Task prompt:
Among the lines of data below, reproduce only those from the one with "Recreate this scene" through the one with "d = ray(px, py);", exactly as they stand, both ends included.
*** Materials provided
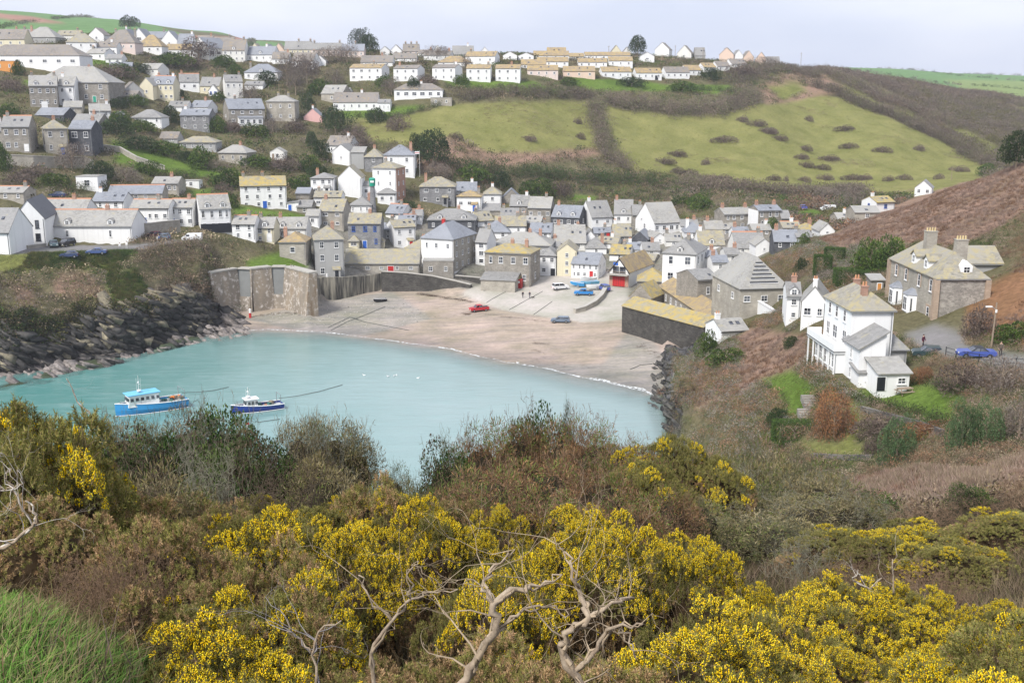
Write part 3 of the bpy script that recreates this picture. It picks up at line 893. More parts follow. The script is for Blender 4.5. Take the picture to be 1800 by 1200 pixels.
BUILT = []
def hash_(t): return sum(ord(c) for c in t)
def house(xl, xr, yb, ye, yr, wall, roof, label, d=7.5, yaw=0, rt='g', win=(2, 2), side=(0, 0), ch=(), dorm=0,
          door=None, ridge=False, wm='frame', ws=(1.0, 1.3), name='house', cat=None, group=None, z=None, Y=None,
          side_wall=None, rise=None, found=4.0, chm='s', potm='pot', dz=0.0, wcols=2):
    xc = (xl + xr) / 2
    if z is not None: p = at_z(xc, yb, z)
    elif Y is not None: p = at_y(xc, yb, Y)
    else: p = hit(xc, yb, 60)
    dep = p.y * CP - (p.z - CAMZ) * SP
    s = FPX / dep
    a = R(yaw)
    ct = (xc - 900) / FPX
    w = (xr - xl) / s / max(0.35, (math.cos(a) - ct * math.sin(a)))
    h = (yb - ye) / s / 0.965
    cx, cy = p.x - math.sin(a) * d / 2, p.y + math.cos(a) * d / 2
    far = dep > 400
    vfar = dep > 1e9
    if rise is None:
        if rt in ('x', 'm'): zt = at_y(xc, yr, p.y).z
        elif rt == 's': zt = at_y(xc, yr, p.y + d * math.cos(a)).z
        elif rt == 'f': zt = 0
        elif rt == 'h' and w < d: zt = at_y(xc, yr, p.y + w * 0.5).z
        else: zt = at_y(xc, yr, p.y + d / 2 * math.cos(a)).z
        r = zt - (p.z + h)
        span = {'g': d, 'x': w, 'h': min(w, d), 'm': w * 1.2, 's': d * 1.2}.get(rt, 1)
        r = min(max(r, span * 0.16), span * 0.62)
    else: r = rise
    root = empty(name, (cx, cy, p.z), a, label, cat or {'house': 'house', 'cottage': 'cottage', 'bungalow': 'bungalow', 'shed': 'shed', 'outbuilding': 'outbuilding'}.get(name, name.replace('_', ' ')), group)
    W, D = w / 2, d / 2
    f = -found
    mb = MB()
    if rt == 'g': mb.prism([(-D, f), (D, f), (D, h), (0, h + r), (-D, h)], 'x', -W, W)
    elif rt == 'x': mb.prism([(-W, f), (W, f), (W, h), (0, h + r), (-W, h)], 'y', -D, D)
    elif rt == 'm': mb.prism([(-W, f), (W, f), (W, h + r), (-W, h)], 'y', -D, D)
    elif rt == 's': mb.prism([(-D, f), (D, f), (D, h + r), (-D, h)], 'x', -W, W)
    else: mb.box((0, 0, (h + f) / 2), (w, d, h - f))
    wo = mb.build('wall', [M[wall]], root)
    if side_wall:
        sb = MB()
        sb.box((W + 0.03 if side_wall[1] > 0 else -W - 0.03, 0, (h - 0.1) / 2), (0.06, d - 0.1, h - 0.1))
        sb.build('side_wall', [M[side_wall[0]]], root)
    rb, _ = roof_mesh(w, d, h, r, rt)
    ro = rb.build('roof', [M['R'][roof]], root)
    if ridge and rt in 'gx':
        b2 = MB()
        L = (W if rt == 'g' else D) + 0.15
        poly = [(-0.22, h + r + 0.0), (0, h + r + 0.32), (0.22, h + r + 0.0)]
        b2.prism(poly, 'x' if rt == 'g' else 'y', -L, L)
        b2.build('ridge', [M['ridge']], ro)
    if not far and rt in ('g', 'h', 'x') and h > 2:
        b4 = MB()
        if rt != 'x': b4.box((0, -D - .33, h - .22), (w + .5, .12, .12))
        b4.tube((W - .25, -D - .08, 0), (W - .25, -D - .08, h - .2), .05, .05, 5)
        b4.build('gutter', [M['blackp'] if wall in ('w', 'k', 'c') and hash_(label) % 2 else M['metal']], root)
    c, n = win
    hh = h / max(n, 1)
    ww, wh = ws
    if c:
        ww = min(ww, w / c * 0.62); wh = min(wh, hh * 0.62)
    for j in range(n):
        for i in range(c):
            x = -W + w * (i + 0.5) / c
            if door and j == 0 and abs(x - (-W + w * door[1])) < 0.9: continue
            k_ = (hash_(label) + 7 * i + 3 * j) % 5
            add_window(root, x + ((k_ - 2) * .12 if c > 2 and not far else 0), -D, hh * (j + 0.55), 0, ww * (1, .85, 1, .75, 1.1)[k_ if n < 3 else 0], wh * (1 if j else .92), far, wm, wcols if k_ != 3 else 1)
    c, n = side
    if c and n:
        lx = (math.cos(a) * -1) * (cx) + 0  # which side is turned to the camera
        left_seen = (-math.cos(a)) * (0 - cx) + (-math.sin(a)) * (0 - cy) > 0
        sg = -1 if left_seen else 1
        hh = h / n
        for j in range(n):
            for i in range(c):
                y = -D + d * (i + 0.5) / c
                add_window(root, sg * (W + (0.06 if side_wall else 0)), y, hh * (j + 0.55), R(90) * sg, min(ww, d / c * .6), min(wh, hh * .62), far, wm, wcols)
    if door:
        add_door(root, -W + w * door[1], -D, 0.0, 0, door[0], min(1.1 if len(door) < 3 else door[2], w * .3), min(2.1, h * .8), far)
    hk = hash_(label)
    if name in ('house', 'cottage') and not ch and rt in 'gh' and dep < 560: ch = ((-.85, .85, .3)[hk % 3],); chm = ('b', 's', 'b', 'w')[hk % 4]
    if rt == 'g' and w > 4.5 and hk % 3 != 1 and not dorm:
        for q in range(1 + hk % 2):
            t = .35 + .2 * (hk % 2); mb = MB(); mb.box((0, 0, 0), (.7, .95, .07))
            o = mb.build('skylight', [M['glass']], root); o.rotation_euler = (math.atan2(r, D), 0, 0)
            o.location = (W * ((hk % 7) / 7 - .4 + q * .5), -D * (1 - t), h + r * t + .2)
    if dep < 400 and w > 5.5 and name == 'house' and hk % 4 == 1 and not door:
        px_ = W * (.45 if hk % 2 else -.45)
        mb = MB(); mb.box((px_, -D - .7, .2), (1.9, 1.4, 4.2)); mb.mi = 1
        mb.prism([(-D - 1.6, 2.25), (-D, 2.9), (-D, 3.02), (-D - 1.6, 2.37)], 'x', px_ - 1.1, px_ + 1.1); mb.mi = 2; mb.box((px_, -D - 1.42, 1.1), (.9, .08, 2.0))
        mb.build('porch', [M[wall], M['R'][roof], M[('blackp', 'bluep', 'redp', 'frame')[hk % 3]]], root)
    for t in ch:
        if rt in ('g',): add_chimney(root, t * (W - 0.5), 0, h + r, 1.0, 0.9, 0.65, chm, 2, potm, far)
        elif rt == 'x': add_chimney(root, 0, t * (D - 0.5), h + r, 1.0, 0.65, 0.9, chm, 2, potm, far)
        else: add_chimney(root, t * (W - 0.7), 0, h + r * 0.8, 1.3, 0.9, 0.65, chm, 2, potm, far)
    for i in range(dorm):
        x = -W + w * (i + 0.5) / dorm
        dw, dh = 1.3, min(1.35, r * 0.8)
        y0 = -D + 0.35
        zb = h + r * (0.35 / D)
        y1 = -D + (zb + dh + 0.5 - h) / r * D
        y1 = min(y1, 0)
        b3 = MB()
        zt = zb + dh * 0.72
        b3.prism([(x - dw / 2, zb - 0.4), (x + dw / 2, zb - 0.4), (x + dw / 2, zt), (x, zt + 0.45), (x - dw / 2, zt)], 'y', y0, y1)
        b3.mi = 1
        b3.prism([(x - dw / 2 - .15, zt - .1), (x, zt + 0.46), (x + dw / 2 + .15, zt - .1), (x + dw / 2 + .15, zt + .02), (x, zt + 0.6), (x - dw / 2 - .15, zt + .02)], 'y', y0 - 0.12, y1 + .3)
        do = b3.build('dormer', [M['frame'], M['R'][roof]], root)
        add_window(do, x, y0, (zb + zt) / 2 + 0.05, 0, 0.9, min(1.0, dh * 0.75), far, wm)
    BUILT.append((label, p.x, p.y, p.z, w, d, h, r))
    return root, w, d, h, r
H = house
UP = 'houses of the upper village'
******
*** Materials provided
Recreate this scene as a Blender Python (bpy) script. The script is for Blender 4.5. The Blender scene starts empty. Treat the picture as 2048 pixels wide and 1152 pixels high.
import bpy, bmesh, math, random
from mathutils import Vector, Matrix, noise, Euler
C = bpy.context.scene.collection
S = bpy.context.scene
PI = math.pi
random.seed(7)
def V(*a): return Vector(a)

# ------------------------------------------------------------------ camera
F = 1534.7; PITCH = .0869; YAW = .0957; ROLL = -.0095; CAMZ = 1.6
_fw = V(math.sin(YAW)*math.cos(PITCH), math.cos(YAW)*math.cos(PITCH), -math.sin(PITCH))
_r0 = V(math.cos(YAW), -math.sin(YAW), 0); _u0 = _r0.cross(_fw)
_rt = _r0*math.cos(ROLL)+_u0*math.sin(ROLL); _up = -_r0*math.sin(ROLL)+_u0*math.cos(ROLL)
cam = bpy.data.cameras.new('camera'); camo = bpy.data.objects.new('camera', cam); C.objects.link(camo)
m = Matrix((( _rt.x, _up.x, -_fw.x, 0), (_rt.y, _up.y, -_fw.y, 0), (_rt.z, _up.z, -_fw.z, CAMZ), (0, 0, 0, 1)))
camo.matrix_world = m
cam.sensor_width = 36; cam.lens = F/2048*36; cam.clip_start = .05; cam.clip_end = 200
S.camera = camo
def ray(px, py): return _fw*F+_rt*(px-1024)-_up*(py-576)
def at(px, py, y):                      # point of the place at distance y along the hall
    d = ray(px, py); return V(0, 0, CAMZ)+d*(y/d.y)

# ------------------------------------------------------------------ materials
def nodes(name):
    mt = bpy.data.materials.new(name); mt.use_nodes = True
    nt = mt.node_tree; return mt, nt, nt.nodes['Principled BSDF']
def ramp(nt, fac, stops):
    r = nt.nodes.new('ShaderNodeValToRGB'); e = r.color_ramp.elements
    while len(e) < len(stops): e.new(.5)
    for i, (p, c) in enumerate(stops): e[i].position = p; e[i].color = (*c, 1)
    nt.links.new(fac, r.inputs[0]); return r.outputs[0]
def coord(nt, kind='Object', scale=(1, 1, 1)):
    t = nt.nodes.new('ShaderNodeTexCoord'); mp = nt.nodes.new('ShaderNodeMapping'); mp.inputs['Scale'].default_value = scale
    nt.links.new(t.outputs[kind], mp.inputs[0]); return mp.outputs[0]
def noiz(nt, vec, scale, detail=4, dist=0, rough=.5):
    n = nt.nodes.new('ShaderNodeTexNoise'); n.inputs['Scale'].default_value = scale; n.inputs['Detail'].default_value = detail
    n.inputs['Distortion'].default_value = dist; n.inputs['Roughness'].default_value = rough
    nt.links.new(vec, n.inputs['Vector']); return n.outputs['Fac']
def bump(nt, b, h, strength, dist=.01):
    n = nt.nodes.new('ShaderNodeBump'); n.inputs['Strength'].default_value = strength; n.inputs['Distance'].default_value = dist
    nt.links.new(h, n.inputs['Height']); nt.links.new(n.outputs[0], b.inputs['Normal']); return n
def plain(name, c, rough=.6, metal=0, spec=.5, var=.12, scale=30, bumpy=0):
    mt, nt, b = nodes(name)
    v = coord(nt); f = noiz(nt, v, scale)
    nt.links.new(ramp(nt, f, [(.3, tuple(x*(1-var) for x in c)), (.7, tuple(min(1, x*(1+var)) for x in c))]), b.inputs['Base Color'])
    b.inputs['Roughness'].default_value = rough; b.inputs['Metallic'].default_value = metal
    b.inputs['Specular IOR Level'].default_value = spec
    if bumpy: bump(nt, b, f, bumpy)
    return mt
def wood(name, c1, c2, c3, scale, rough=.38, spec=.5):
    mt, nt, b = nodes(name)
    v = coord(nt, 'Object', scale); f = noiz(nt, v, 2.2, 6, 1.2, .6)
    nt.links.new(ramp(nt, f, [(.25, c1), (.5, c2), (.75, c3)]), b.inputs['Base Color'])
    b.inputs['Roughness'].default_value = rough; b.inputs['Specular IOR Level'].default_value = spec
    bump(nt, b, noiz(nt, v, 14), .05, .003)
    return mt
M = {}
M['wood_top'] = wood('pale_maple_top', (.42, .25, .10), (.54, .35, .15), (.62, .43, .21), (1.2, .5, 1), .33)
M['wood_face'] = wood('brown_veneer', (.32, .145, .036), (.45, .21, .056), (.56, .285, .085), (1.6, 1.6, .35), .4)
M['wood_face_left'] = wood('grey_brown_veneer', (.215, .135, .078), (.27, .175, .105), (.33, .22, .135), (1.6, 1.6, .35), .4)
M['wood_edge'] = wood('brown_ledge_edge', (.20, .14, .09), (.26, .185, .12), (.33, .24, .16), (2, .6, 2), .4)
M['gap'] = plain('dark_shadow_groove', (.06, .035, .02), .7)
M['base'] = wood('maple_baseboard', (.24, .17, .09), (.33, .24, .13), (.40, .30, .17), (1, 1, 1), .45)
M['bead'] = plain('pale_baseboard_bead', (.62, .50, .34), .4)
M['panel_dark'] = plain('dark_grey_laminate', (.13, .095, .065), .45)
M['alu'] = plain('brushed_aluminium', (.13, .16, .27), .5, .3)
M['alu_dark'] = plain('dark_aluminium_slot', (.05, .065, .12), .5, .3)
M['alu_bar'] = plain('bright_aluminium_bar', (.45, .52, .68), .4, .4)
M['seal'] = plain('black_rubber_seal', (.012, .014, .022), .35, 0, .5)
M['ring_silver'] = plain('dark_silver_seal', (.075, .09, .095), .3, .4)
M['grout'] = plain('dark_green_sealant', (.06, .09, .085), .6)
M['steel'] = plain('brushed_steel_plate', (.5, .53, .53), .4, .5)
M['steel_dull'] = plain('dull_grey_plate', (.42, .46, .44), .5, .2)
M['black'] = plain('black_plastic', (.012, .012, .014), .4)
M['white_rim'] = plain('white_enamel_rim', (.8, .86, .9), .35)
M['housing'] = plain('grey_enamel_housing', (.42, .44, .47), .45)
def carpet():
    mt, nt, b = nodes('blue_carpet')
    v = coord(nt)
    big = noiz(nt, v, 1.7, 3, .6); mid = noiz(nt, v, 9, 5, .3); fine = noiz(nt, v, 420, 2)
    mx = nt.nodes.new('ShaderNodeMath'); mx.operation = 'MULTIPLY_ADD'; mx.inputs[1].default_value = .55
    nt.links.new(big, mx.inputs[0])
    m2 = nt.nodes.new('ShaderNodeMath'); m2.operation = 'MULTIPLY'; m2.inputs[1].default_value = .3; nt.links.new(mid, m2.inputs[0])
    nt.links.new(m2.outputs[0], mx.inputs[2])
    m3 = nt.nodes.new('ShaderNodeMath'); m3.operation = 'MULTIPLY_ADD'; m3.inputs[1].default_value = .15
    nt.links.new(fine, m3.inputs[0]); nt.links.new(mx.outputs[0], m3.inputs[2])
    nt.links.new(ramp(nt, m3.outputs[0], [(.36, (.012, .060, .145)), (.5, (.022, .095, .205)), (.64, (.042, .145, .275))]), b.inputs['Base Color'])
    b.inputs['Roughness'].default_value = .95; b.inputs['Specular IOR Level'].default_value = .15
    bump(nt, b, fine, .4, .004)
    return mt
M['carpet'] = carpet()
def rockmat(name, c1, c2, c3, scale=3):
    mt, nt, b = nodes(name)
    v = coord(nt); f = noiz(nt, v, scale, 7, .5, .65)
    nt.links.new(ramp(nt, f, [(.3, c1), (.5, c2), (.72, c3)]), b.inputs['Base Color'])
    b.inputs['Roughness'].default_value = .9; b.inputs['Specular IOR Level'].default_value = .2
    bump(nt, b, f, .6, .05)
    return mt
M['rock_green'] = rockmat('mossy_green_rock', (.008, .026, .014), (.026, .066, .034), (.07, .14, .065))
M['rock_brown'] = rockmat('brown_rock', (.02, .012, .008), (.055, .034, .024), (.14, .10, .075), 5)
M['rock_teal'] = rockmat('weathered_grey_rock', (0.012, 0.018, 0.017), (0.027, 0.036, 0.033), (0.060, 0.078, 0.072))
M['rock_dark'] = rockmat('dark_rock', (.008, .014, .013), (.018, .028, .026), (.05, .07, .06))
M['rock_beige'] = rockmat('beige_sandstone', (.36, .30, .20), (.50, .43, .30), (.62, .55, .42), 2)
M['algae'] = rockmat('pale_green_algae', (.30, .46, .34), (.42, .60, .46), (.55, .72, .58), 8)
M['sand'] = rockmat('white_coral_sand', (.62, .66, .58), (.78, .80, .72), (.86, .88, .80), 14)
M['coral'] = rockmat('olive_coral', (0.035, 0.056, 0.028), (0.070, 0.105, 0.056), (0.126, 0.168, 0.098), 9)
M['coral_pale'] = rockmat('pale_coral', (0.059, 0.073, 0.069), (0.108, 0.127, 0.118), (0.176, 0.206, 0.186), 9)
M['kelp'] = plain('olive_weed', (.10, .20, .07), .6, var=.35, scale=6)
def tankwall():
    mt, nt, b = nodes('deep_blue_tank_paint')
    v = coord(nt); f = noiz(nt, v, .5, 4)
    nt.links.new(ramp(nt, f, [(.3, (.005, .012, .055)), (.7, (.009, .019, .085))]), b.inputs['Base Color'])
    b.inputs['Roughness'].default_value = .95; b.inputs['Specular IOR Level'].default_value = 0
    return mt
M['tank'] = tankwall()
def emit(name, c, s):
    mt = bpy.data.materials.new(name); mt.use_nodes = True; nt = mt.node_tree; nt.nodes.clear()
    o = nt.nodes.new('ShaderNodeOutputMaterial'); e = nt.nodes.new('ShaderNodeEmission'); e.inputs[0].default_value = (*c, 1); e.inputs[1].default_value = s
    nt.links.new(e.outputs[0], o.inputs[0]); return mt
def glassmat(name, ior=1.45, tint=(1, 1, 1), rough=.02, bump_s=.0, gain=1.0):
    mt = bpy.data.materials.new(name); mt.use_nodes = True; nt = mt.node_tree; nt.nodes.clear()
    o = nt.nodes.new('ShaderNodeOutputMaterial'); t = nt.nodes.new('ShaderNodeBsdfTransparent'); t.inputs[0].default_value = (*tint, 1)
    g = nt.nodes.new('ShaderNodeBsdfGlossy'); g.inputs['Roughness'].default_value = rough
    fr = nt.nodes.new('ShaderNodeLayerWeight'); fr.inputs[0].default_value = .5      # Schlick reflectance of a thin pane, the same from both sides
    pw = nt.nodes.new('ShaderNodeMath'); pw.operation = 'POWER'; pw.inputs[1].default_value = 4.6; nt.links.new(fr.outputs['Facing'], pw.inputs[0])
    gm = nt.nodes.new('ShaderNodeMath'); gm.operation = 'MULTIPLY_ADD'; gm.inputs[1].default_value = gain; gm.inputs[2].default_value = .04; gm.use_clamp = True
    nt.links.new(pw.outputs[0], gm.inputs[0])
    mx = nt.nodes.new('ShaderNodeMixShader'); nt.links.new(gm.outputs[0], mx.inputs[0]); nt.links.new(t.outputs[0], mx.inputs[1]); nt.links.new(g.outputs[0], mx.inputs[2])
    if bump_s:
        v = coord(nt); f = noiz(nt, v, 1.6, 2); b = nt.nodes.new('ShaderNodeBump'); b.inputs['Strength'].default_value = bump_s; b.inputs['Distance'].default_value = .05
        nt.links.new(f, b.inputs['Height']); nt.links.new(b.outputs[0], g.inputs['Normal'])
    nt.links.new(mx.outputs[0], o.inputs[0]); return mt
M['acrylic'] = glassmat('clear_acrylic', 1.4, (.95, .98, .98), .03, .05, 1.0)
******
*** Materials provided
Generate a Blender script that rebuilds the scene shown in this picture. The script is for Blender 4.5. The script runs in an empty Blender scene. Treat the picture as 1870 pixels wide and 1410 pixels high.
******
Result of this exercise:
Recreate this scene as a Blender Python (bpy) script. The script is for Blender 4.5. The Blender scene starts empty. Treat the picture as 2048 pixels wide and 1152 pixels high.
import bpy, bmesh, math, random
from mathutils import Vector, Matrix, noise, Euler
C = bpy.context.scene.collection
S = bpy.context.scene
PI = math.pi
random.seed(7)
def V(*a): return Vector(a)

# ------------------------------------------------------------------ camera
F = 1534.7; PITCH = .0869; YAW = .0957; ROLL = -.0095; CAMZ = 1.6
_fw = V(math.sin(YAW)*math.cos(PITCH), math.cos(YAW)*math.cos(PITCH), -math.sin(PITCH))
_r0 = V(math.cos(YAW), -math.sin(YAW), 0); _u0 = _r0.cross(_fw)
_rt = _r0*math.cos(ROLL)+_u0*math.sin(ROLL); _up = -_r0*math.sin(ROLL)+_u0*math.cos(ROLL)
cam = bpy.data.cameras.new('camera'); camo = bpy.data.objects.new('camera', cam); C.objects.link(camo)
m = Matrix((( _rt.x, _up.x, -_fw.x, 0), (_rt.y, _up.y, -_fw.y, 0), (_rt.z, _up.z, -_fw.z, CAMZ), (0, 0, 0, 1)))
camo.matrix_world = m
cam.sensor_width = 36; cam.lens = F/2048*36; cam.clip_start = .05; cam.clip_end = 200
S.camera = camo
def ray(px, py): return _fw*F+_rt*(px-1024)-_up*(py-576)
def at(px, py, y):                      # point of the place at distance y along the hall
    d = ray(px, py); return V(0, 0, CAMZ)+d*(y/d.y)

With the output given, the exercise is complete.